SWARAKYAT.COM - Presidium dan deklarator Koalisi Aksi Menyelamatkan Indonesia (KAMI), Din Syamsuddin, menanggapi ledekan Ketua Umum PDIP Megawati Soekarnoputri. Dia menyayangkan kritikan kepada KAMI lebih banyak menyerang pribadi, bukan pada substansi masalah.
Sejak dideklarasikan 18 Agustus lalu, KAMI tak pernah lepas
dari sindiran dan nyinyiran. Macam-macam sindirannya. Teranyar, sindiran datang
dari Megawati saat memberi pengarahan kepada calon kepala daerah, Rabu
(26/8/2020). Mega menyebut acara deklarasi KAMI dihadiri banyak tokoh yang
ingin jadi presiden.
Seharusnya, menurut Megawati, para deklarator itu lebih dulu
mencari partai ketimbang membuat gerakan. Soalnya, sistem di Indonesia
mengharuskan calon kepala daerah apalagi presiden perlu memiliki dukungan
parpol.
Din menyayangkan, berbagai kritikan KAMI kepada pemerintah
tidak ditanggapi secara substansi. Dalam setiap kritikannya, KAMI mengajukan
pikiran-pikiran kritis dan korektif terhadap kehidupan berbangsa dan ber negara
yang menyimpang dari Pancasila dan UUD 1945.

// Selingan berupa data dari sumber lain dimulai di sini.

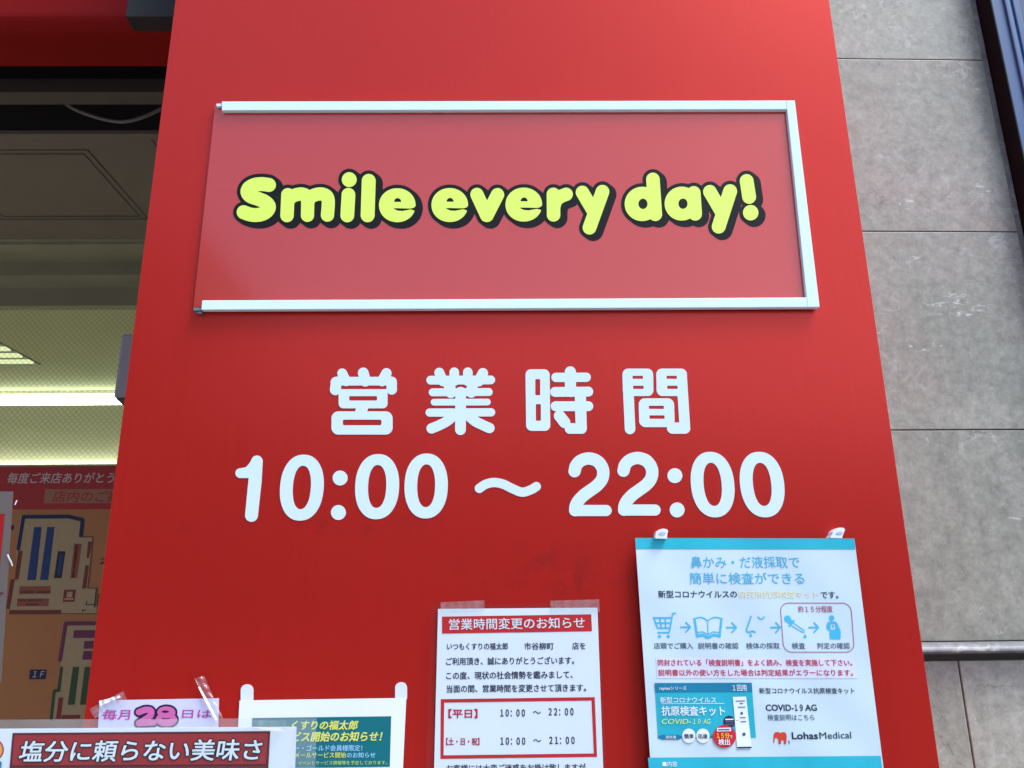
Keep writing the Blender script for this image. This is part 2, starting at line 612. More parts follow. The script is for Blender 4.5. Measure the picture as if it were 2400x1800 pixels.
def stain_red():
    """grime on the red cladding: a faint smudge and thin vertical brushing"""
    nt = M_red.node_tree
    b = nt.nodes["Principled BSDF"]
    base = b.inputs["Base Color"].links[0].from_socket
    tc = nt.nodes.new("ShaderNodeTexCoord")

    def blob(cx, cz, rx, rz, strength, nsc):
        mp = nt.nodes.new("ShaderNodeMapping")
        mp.vector_type = 'TEXTURE'
        mp.inputs["Location"].default_value = (cx, 0, cz)
        mp.inputs["Scale"].default_value = (rx, 5, rz)
        nt.links.new(tc.outputs["Object"], mp.inputs["Vector"])
        gr = nt.nodes.new("ShaderNodeTexGradient")
        gr.gradient_type = 'SPHERICAL'
        nt.links.new(mp.outputs[0], gr.inputs[0])
        n = nt.nodes.new("ShaderNodeTexNoise")
        n.inputs["Scale"].default_value = nsc
        n.inputs["Detail"].default_value = 8
        n.inputs["Roughness"].default_value = 0.7
        nt.links.new(tc.outputs["Object"], n.inputs["Vector"])
        r = nt.nodes.new("ShaderNodeMapRange")
        r.inputs["From Min"].default_value = 0.48
        r.inputs["From Max"].default_value = 0.75
        nt.links.new(n.outputs["Fac"], r.inputs["Value"])
        mu = nt.nodes.new("ShaderNodeMath")
        mu.operation = 'MULTIPLY'
        nt.links.new(gr.outputs["Fac"], mu.inputs[0])
        nt.links.new(r.outputs[0], mu.inputs[1])
        m2 = nt.nodes.new("ShaderNodeMath")
        m2.operation = 'MULTIPLY'
        m2.inputs[1].default_value = strength
        nt.links.new(mu.outputs[0], m2.inputs[0])
        return m2.outputs[0]

    p = at(1290, 1345)
    q = at(700, 1232)
    for (pp, rx, rz, s, ns) in ((p, 0.17, 0.06, 0.6, 28), (q, 0.25, 0.02, 0.5, 40), (at(1340, 1360), 0.05, 0.05, 0.5, 60)):
        fac = blob(pp.x, pp.z, rx, rz, s, ns)
        mx = nt.nodes.new("ShaderNodeMix")
        mx.data_type = 'RGBA'
        mx.inputs[7].default_value = (0.055, 0.012, 0.014, 1)
        nt.links.new(fac, mx.inputs[0])
        nt.links.new(base, mx.inputs[6])
        base = mx.outputs[2]
    mp = nt.nodes.new("ShaderNodeMapping")
    mp.inputs["Scale"].default_value = (170, 1, 2.5)
    nt.links.new(tc.outputs["Object"], mp.inputs[0])
    n = nt.nodes.new("ShaderNodeTexNoise")
    n.inputs["Scale"].default_value = 1.0
    n.inputs["Detail"].default_value = 5
    nt.links.new(mp.outputs[0], n.inputs["Vector"])
    r = nt.nodes.new("ShaderNodeMapRange")
    r.inputs["From Min"].default_value = 0.3
    r.inputs["From Max"].default_value = 0.7
    r.inputs["To Min"].default_value = 0.975
    r.inputs["To Max"].default_value = 1.025
    nt.links.new(n.outputs["Fac"], r.inputs["Value"])
    vm = nt.nodes.new("ShaderNodeVectorMath")
    vm.operation = 'SCALE'
    nt.links.new(base, vm.inputs[0])
    nt.links.new(r.outputs[0], vm.inputs["Scale"])
    base = vm.outputs[0]
    vo = nt.nodes.new("ShaderNodeTexVoronoi")                # sparse dust specks
    vo.inputs["Scale"].default_value = 26
    nt.links.new(tc.outputs["Object"], vo.inputs["Vector"])
    lt = nt.nodes.new("ShaderNodeMath")
    lt.operation = 'LESS_THAN'
    lt.inputs[1].default_value = 0.022
    nt.links.new(vo.outputs["Distance"], lt.inputs[0])
    fa = nt.nodes.new("ShaderNodeMath")
    fa.operation = 'MULTIPLY'
    fa.inputs[1].default_value = 0.30
    nt.links.new(lt.outputs[0], fa.inputs[0])
    mx = nt.nodes.new("ShaderNodeMix")
    mx.data_type = 'RGBA'
    mx.inputs[7].default_value = (0.42, 0.16, 0.15, 1)
    nt.links.new(fa.outputs[0], mx.inputs[0])
    nt.links.new(base, mx.inputs[6])
    nt.links.new(mx.outputs[2], b.inputs["Base Color"])


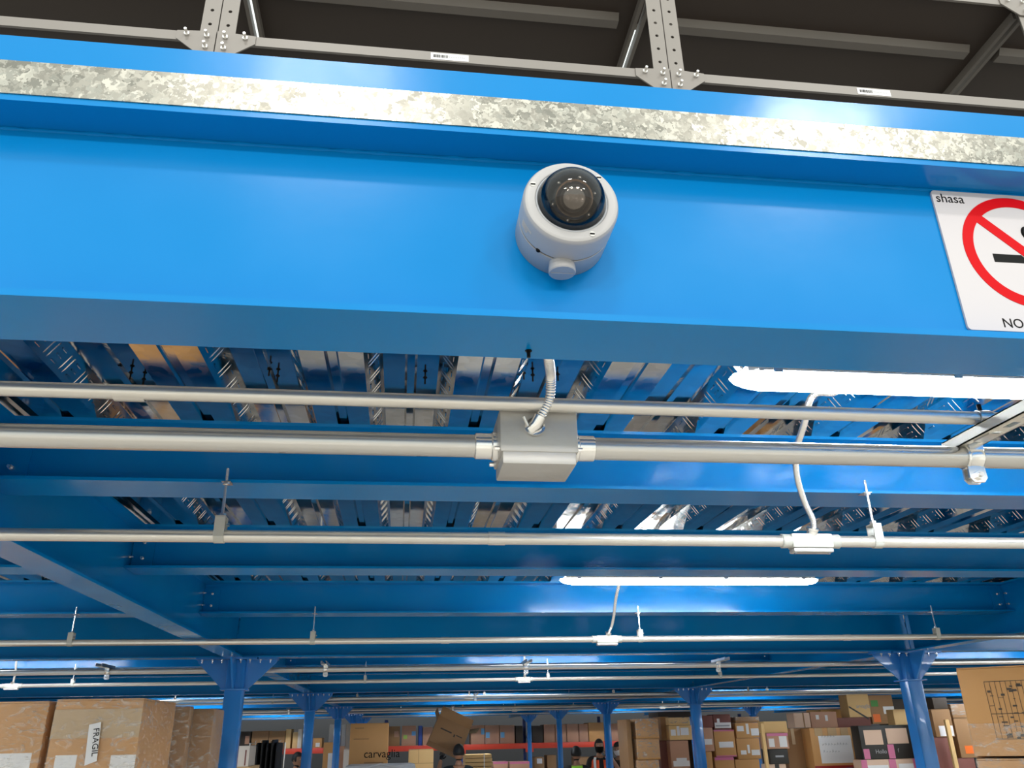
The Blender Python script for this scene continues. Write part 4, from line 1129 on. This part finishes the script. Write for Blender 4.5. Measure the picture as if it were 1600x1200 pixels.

"Kenapa mereka tidak mau menanggapi isi tapi berkelit menyerang pribadi dan mengalihkan opini?" kata Din, belum lama ini.
Din lalu mempersilakan pihak yang menyerang KAMI untuk
menjawab berbagai persoalan yang diajukannya. Seperti tidak benarkah ada
oligarki politik. Atau tidak ada demokrasi sejati dalam partai politik karena
keputusan partai ditentukan oleh segelintir bahkan satu orang? Akibatnya DPR
dikendalikan oleh oligarki sehingga aspirasi rakyat terabaikan?
Atau, kata Din, tidak benarkah ada budaya politik dinasti,
yakni menyiapkan anak-cucu menjadi penguasa dengan menghalangi orang-orang lain
yang sebenarnya lebih berkualitas dan akibatnya demokrasi Indonesia tercederai?
Menurut Din, masih banyak pertanyaan substansif yang
mendasar lagi. namun untuk sementara dua pertanyaan itu sudah cukup banyak.
"KAMI menanti tanggapan, bukan pengalihan," ujarnya.
Din menegaskan KAMI siap berdiskusi bahkan berdebat mengadu
pikiran. "Terhadap reaksi yang tidak subtantif, baik dari para elite
apalagi buzzer bayaran, KAMI tidak mau melayani karena hal demikian tidak
mencerminkan kecerdasan kehidupan bangsa seperti amanat Konstitusi," pungkasnya.
Pakar Hukum Tata Negara, Refly Harun, ikut mengomentari
kritikan Mega terhadap KAMI. "Kalau Bu Mega sudah mengomentari artinya
KAMI cukup diperhitungkan," kata Refly di akun Youtube miliknya.
Soal saran Mega agar para deklarator KAMI mencari partai,
Refly bilang begini. Kata dia, setiap warga negara punya hak menyampaikan
partisipasi sesuai konstitusi. Dan, itu tidak harus melalui partai politik.
Bisa melalui organisasi nonpemerintah (NGO) atau LSM. KAMI, menurut dia, tidak
bisa di bilang organisasi masyarakat. Karena tidak mendaftar sebagai ormas.
KAMI lebih pada gerakan moral.
"Jadi yang bertemu itu adalah ide, gagasan. Ide itu
yang mempertemukan orang-orang dalam KAMI," paparnya.
Selain itu, Refly membahas omongan Mega yang mengatakan para
deklarator KAMI banyak yang ingin jadi presiden. Kata dia, apa masalahnya
dengan ingin jadi presiden. Menurut dia, Mega sendiri pernah jadi presiden dan
selalu ingin jadi presiden. Paling tidak pernah nyapres dua kali bahkan tiga
kali. SU MPR 1999, Pilpres 2004, dan Pilpres 2009. "Kan tidak ada
masalah," ujarnya.
Kata dia, di luar negeri tidak ada yang nyalon sampai tiga
kali. "Jadi ingin jadi presiden sah-sah saja. Konstitusi tidak melanggar.
Yang dilarang presiden menjabat lebih dua kali," ungkapnya.